» **WHAT YOU HAVE TO DO**: Extract all lines from the data beneath that include the word "were".

— Begin MATERIAL FOR THE TASK —

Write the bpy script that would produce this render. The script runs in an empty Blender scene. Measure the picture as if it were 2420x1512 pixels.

— End MATERIAL FOR THE TASK —
— Begin MATERIAL FOR THE TASK —

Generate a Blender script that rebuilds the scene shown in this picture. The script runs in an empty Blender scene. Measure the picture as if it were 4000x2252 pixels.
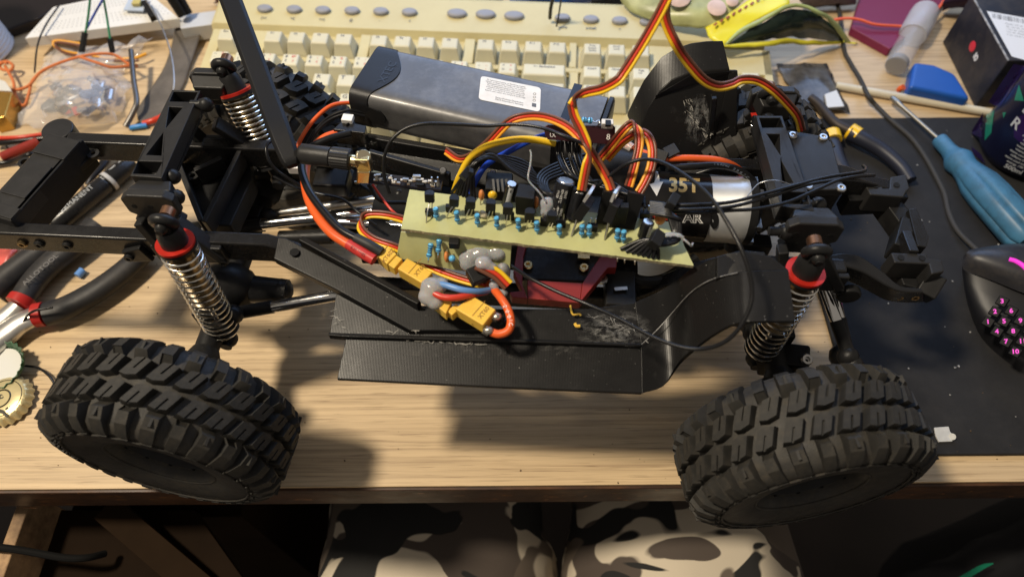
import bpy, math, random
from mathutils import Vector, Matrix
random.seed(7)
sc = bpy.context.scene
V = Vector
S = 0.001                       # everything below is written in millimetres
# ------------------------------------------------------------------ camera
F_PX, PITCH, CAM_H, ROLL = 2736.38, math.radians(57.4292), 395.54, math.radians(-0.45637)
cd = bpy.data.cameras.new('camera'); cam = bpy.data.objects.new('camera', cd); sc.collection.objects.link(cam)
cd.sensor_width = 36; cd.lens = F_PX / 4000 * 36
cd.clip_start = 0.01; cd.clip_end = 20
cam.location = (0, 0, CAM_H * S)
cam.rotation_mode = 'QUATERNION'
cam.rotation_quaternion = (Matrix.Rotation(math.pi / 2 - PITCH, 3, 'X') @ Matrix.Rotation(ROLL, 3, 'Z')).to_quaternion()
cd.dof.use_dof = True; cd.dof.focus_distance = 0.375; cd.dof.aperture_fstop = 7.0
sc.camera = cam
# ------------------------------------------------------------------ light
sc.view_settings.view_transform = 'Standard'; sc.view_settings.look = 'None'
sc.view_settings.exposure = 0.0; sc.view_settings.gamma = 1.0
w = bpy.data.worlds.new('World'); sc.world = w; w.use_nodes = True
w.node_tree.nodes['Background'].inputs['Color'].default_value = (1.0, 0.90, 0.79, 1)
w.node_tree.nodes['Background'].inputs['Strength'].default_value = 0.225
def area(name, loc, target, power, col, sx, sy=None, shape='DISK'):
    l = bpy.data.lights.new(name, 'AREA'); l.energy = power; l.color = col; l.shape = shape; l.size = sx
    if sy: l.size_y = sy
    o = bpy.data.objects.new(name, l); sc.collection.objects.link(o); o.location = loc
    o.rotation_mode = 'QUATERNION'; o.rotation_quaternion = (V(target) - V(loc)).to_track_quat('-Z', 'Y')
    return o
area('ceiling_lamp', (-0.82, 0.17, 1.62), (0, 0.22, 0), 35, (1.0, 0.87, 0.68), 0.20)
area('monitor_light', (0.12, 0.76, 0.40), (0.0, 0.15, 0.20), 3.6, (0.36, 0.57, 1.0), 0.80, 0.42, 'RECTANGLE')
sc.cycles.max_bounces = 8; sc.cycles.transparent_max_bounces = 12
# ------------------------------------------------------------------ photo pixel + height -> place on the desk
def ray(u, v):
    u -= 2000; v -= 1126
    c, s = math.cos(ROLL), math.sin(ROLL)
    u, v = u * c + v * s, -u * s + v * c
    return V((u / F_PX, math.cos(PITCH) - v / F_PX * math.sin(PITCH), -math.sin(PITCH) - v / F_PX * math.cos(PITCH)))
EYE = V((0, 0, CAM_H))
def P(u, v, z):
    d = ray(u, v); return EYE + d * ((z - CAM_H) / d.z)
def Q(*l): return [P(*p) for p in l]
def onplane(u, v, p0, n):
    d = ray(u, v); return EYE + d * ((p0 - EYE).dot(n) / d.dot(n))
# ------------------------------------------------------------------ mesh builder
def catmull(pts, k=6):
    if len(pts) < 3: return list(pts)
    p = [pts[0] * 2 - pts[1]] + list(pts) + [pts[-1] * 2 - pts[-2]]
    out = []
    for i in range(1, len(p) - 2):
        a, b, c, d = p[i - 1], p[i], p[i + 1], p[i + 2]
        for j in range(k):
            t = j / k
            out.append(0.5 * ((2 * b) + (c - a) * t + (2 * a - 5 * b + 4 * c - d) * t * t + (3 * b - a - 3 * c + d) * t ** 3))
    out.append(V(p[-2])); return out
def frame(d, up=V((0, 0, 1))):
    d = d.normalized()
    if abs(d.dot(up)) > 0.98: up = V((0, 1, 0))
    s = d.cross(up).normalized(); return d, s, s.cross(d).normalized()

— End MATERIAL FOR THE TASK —

» **ANSWER TO THIS EXERCISE**:
Write the bpy script that would produce this render. The script runs in an empty Blender scene. Measure the picture as if it were 2420x1512 pixels.
Generate a Blender script that rebuilds the scene shown in this picture. The script runs in an empty Blender scene. Measure the picture as if it were 4000x2252 pixels.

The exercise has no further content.